Among the El Taller group, Leopoldo Mendez and Elizabeth Catlett, a black American, stand out for their strong, easily read images. In a linoleum print, “La Venganca del Pueblo” (Vengeance of the People) from 1942, Mendez contrasts German soldiers strangling infants with a passionate man wielding an ax. Superimposed over his leg, as if in a cinematic montage, are the tiny images of a hanging man, a village in flames, massed soldiers and dead bodies.

In her linoleum print of 1946, “And a Special Fear for My Loved Ones,” Catlett shows the body of a black man with a rope around his neck lying on the ground, palm up in surrender. A row of men’s boots--not a helpful hand or grieving face in sight--suggests the cold indifference of the men who strung him up and cut him down.

One major failing of the show, however, is its lack of background on just what was happening in Mexico during the years the El Taller artists were working. As the wall text in the show explains, the workshop was founded under the term of Socialist President Lazaro Cardenas, who supported many of the goals of the Mexican Revolution.

But what were these goals, exactly? And--given the political slant of the art--shouldn’t we know something about Cardenas’s land reforms and his all-important nationalization of the petroleum industry? Prints in the show are dated as late as 1948, eight years after the general left office, so it also would be helpful to know something about the policies of his successors. For example, there may have been a particular reason why artist Raul Anguiano was moved to make a lithograph of a lime kiln in which two workers are dwarfed by huge funnels of smoke.
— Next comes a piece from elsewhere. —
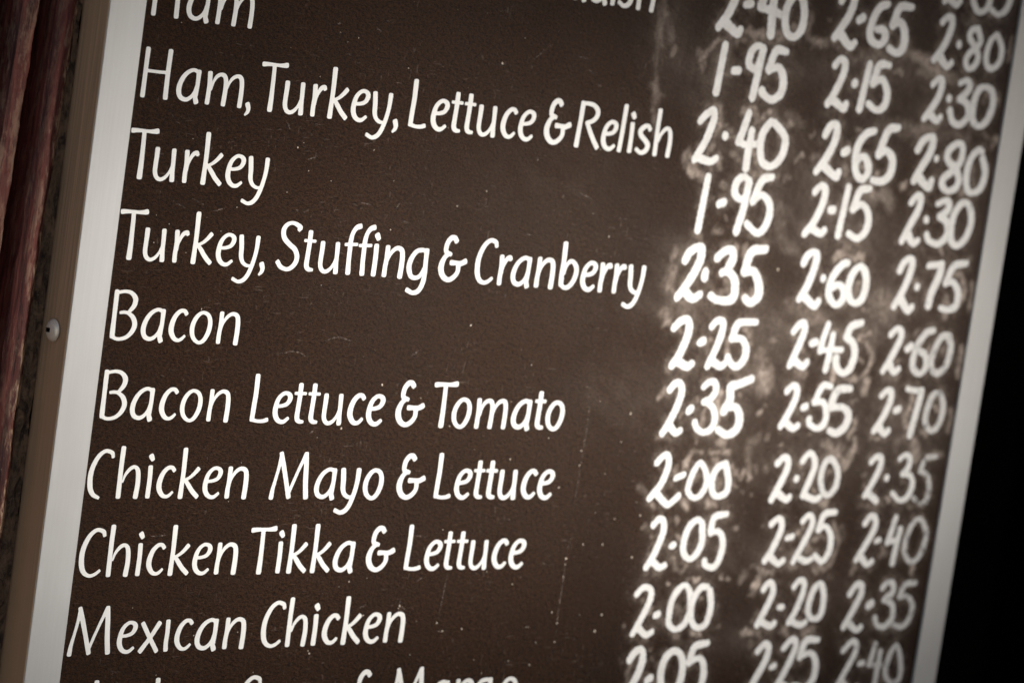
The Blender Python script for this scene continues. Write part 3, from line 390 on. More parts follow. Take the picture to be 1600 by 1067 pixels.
[400.78,-203.92,4.3],[405.13,-202.66,4.19]]],1],[".",[[[408.13,-189.89,4.4],[410.71,-188.58,4.74]]],1],["0",[[[432.69,-174.77,4.07],[426.86,-172.58,4.21],
[420.94,-176.31,5.25],[418.65,-184.58,5.28],[420.48,-193.53,4.94],[425.86,-200.2,3.82],[431.75,-199.48,5.16],[436.11,-191.25,5.4],[436.07,-181.33,5.22],
[432.69,-174.77,4.38]]],1],["5",[[[454.48,-168.59,3.86],[444.01,-170.72,4.86],[441.21,-180.04,5.09]],[[441.21,-180.04,3.94],[449.6,-177.88,3.49],[454.1,-183.04,4.89],
[454.84,-193.06,5.15],[450.43,-201.35,4.75],[443.35,-200.02,3.52]]],1]]],[11,1,"2.25",[["2",[[[499.84,-175.34,4.57],[505.29,-170.96,4.11],[509.11,-173.76,5.08],
[507.72,-182.11,5.23],[500.71,-194.05,5.19],[497.01,-201.51,4.67]],[[501.72,-198.67,4.94],[507.95,-202.78,4.04],[511.94,-201.43,4.14]]],1],[".",[[[513.94,-186.03,3.66],
[516.8,-185.3,3.94]]],1],["2",[[[522.68,-174.24,4.34],[528.6,-169.06,4.18],[532.78,-170.74,4.58],[532.51,-176.9,4.94],[526.66,-189.77,4.9],[520.13,-199.5,4.37]],
[[526.18,-197.46,4.21],[533.29,-200.09,3.92],[537.36,-198.73,3.9]]],1],["5",[[[552.94,-169.87,3.58],[541.99,-170.28,4.92],[538.72,-180.21,5.26]],[[538.72,-180.21,3.91],
[548.18,-178.24,3.48],[554.05,-184.68,5.07],[554.11,-194.8,5.33],[547.7,-200.74,4.41],[539.57,-198.83,3.47]]],1]]],[11,2,"2.40",[["2",[[[578.22,-177.77,4.02],
[584.94,-172.5,3.94],[589.71,-173.45,4.13],[590.03,-179.77,4.64],[583.59,-191.33,4.59],[577.0,-202.06,4.11]],[[581.8,-198.34,4.32],[591.11,-204.28,3.48],
[596.33,-202.14,3.74]]],0.97],[".",[[[595.71,-187.08,3.43],[599.05,-186.66,3.69]]],0.95],["4",[[[608.4,-174.88,4.19],[605.56,-187.47,4.51]],[[604.58,-188.22,2.87],
[616.26,-188.68,3.1]],[[614.19,-179.85,4.19],[613.64,-197.34,4.51],[613.4,-201.31,4.52]]],0.8],["0",[[[629.72,-176.42,3.02],[623.96,-181.8,4.55],[622.09,-193.7,4.43],
[628.33,-200.37,2.98],[636.25,-199.11,4.55],[636.14,-188.67,4.44],[629.72,-176.42,3.24]]],0.8]]]]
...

The mural painting backgrounds of some of the Self-Help artists come through clearly in the sheer theatricality of images with imposingly large figures and exaggerated perspectives (objects often seem to hurl or twist through space). But the stronger work either adds a personal twist to the familiar folk cliches of roses, hearts, tears, tattoos, Madonnas, ruby red lips and tasseled curtains, or looks elsewhere (to ancient myth, in a painting by Arturo Urista) for usable imagery.
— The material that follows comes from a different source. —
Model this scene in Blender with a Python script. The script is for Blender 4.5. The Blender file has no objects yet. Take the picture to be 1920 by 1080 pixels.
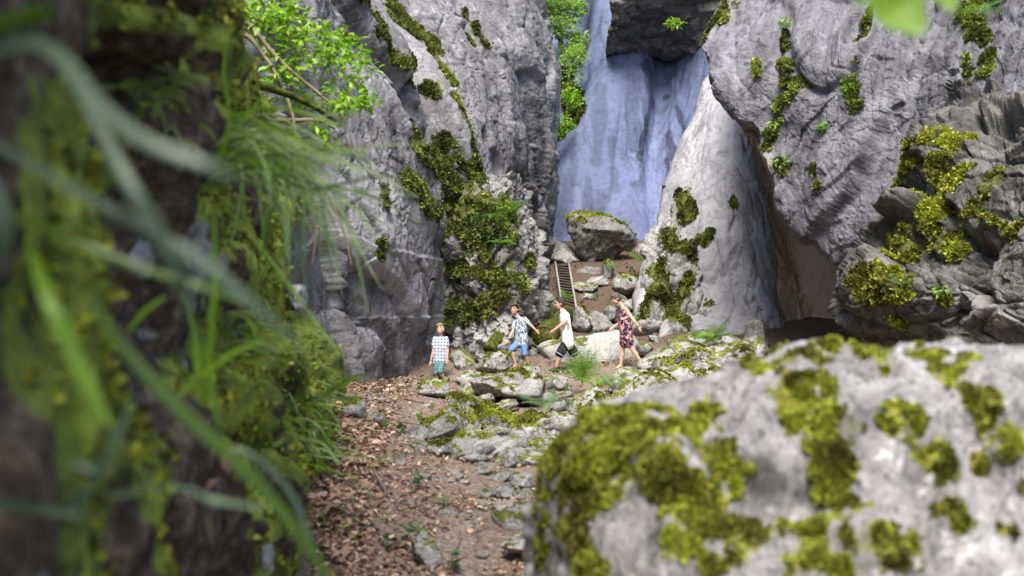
import bpy, math, random
import numpy as np
from mathutils import Vector, Matrix

# ------------------------------------------------------------------ camera, sky, sun, exposure
SC = bpy.context.scene
COL = SC.collection
F = 1867.0                                   # focal length in photo pixels (35 mm on 36 mm, 1920 wide)
cam_data = bpy.data.cameras.new('camera'); cam = bpy.data.objects.new('camera', cam_data); COL.objects.link(cam)
cam_data.lens = 35.0; cam_data.sensor_width = 36.0; cam_data.clip_start = 0.05; cam_data.clip_end = 2000
cam.location = (0, 0, 0); cam.rotation_euler = (math.radians(90), 0, 0)
cam_data.dof.use_dof = True; cam_data.dof.focus_distance = 22.0; cam_data.dof.aperture_fstop = 1.9
SC.camera = cam

SUN_EL, SUN_AZ = 56.0, 188.0                 # azimuth clockwise from +Y
world = bpy.data.worlds.new('World'); SC.world = world; world.use_nodes = True
wn = world.node_tree; wn.nodes.clear()
sky = wn.nodes.new('ShaderNodeTexSky'); sky.sky_type = 'NISHITA'; sky.sun_disc = False
sky.sun_elevation = math.radians(SUN_EL); sky.sun_rotation = math.radians(SUN_AZ)
sky.air_density = 1.0; sky.dust_density = 2.5; sky.ozone_density = 1.0
bg = wn.nodes.new('ShaderNodeBackground'); bg.inputs[1].default_value = 0.105
wo = wn.nodes.new('ShaderNodeOutputWorld')
wn.links.new(sky.outputs[0], bg.inputs[0]); wn.links.new(bg.outputs[0], wo.inputs[0])
sun_data = bpy.data.lights.new('sun', 'SUN'); sun_data.energy = 3.3; sun_data.angle = math.radians(30); sun_data.color = (1.0, 0.95, 0.87)
sun = bpy.data.objects.new('sun', sun_data); COL.objects.link(sun)
_az, _el = math.radians(SUN_AZ), math.radians(SUN_EL)
_sd = Vector((math.sin(_az) * math.cos(_el), math.cos(_az) * math.cos(_el), math.sin(_el)))
sun.rotation_euler = _sd.to_track_quat('Z', 'Y').to_euler()
SC.view_settings.view_transform = 'Standard'; SC.view_settings.look = 'None'
SC.view_settings.gamma = 1.0; SC.view_settings.use_curve_mapping = False
SC.view_settings.exposure = 1.32
SC.render.engine = 'CYCLES'
SC.cycles.max_bounces = 7; SC.cycles.diffuse_bounces = 4; SC.cycles.transmission_bounces = 4; SC.cycles.caustics_reflective = False
SC.cycles.use_denoising = True

rng = np.random.default_rng(11)
random.seed(11)

# ------------------------------------------------------------------ helpers
def P(px, py, d):
    """world point seen at photo pixel (px, py) when it stands d metres in front of the viewer"""
    return np.array([(px - 960.0) * d / F, d, (540.0 - py) * d / F])

def link(o, parent=None):
    COL.objects.link(o)
    if parent is not None: o.parent = parent
    return o

def tag(o, label=None, cat=None, group=None, kind=None):
    if label: o['label'] = label
    if cat: o['category'] = cat
    if group: o['group'] = group
    if kind: o['kind'] = kind
    return o

def empty(name, loc):
    o = bpy.data.objects.new(name, None); o.location = loc; o.empty_display_size = 0.1
    return link(o)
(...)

In his painting, “Poder” (Power), Alfredo de Batuc conjures up a vision of a stern-faced but soigne fellow in evening clothes and a trench coat--presumably with asbestos coating--who ostentatiously sports a flaming heart. De Batuc may be suggesting we are looking to the wrong people as latter-day saviors.

Frank Romero’s prints vibrate with fat, fast-moving brush strokes. In his nostalgic “Frutas y Venduras” (Fruits and Vegetables), a “skeletal” produce truck--the strokes that sketch it each float independently in space--seems to ride on the tips of the tall grass past isolated pockets of trees.
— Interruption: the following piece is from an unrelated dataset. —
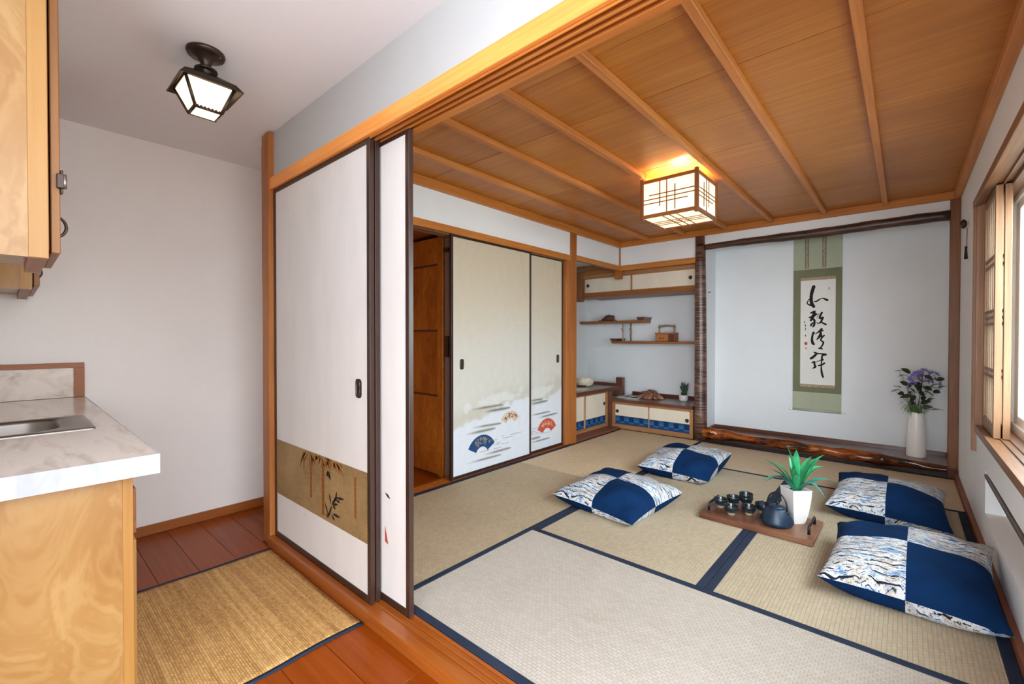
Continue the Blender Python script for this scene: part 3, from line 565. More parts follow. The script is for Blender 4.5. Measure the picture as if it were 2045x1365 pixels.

Barbara Carrasco’s cool, poster-like paintings and serigraphs instantly telegraph their point. In “Names Can Hurt,” she paints herself--surrounded by racial designations and attributes--with skin that peels off decoratively into brown and pink layers.


What: “El Taller de Grafica Popular: Mexican Workshop for Popular Graphic Art, 1937-1949" and “ ‘Self-Help’ Artists: Painting and Printmaking in East L.A.”

When: 11 a.m. to 5 p.m. daily; “El Taller” through Nov. 3; “Self-Help” through Nov. 12.

Where: Laguna Art Museum, 307 Cliff Drive, Laguna Beach.

Whereabouts: The museum is at the corner of Cliff Drive and North Coast Highway, just up the coast from the PCH intersection with Laguna Canyon Road.


Wherewithal: New admission prices: $3 general, $1.50 for students and seniors, free for children under 12.